Tuesday, July 28, 2020

LINGUINE WITH SHRIMP SCAMPI & HERBS

Lee's Kitchen Tips:
Normally I do not recommend cooking with extra-virgin olive oil. Save the good stuff for salad dressing, pasta salads, and finishing on already prepared food. This dish is cooked over medium heat and you can use extra-virgin olive oil if preferred.

Extra-virgin olive oil has a smoke point of around 375 degrees F (191 C).

Avocado oil has a smoke point of around 400 degrees F (204 C).
Peanut oil has a smoke point of around 435 degrees F (224 C).
Extra-light olive oil has a smoke point of around 468 degrees F (242 C).



½ lb linguine
4 T unsalted butter
2 T extra-virgin olive oil
½ medium yellow onion, diced
3 cloves garlic, minced
Pinch red pepper flakes
½ to ¾ lb large shrimp, peeled and deveined
Juice of 1 lemon
Zest of 1 lemon
½ cup white wine, such as Pinot Grigio or white vermouth
Sea salt and freshly ground black pepper
½ cup minced Italian parsley
2 T minced chives
6 large basil leaves, minced

Cook the linguine in boiling salted water until al dente, about 6 to 7 minutes.
Save ½ cup of the pasta cooking water.

In a large skillet over medium heat, add the butter and olive oil.
Add the diced onion and sauté for 3 to 4 minutes.
Add garlic, red pepper flakes, and shrimp.
Cook until the shrimp turn pink, about 3 minutes.

Add the lemon juice, lemon zest, wine, parsley, chives, basil, and pasta water.
Season to taste with salt and pepper.
Bring to a boil for a minute, then add the cooked and drained linguine.
Toss to combine.

Divide between two warm pasta bowls and serve.

Serves 2 as a main course and 4 as a first course (primi piatti)




Monday, July 20, 2020

SPAGHETTI ALLA PUTTANESCA

In the Italian language, a puttana is a "lady of the night." This pasta dish is quick and easy to make. Perhaps that's how it got its name...because the ladies of the night could make this quickly between customers. I smash up the anchovies along with a clove of garlic in a mortar and pestle, and it gives that wonderful flavor without being overpowering. If you want more anchovy flavor, use one or two more. You can find the Italian olives in most supermarkets and of course in any Italian market.  

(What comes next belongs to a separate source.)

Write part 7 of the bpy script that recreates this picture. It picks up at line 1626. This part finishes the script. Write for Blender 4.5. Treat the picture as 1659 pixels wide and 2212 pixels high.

¼ cup extra-light olive oil or avocado oil
1 medium onion, diced
1 ½ cups pitted and chopped Italian green olives, preferably Cerignola or Castelvetrano
1 cup pitted and chopped Italian black olives, preferably Gaeta or Lugano
¼ cup capers, drained
3 to 4 anchovies, mashed in a mortar and pestle or use about 1 T anchovy paste
4 cloves garlic, mashed in a mortar and pestle or minced
½ cup Italian white wine (Frascati, Orvieto, or Pinot Grigio)
2 (28 oz) cans whole peeled Italian tomatoes
1 ½  lbs spaghetti
½ t red pepper flakes
Salt and freshly ground black pepper
1 T chopped fresh basil
Extra-virgin olive oil for drizzling 
Fresh basil leaves, for garnish
Freshly grated Parmigiano-Reggiano cheese

In a large pot, sauté the onions in the oil over medium-low heat for 5 minutes until translucent.
Add the olives, capers, mashed anchovies, and garlic and sauté another minute.
Add the wine and simmer for a couple of minutes.

Pour tomatoes into a large bowl and hand-crush them, removing the hard center cores.
Alternatively, use an immersion blender to chop the tomatoes.

Add the crushed tomatoes to the pot and simmer for about 25 minutes.

Meanwhile, bring a large pot of salted water to a boil, add the spaghetti and cook 7 to 8 minutes, until al dente. Drain the spaghetti, but save ½ cup of the pasta water.

Add some of the reserved pasta water to slightly thin the sauce, if needed.

Season to taste with red pepper flakes, salt, and pepper.
Add the chopped parsley, basil, and drained pasta; toss to coat.

Drizzle with a little extra-virgin olive oil, garnish with basil, and serve with grated Parmigiano cheese.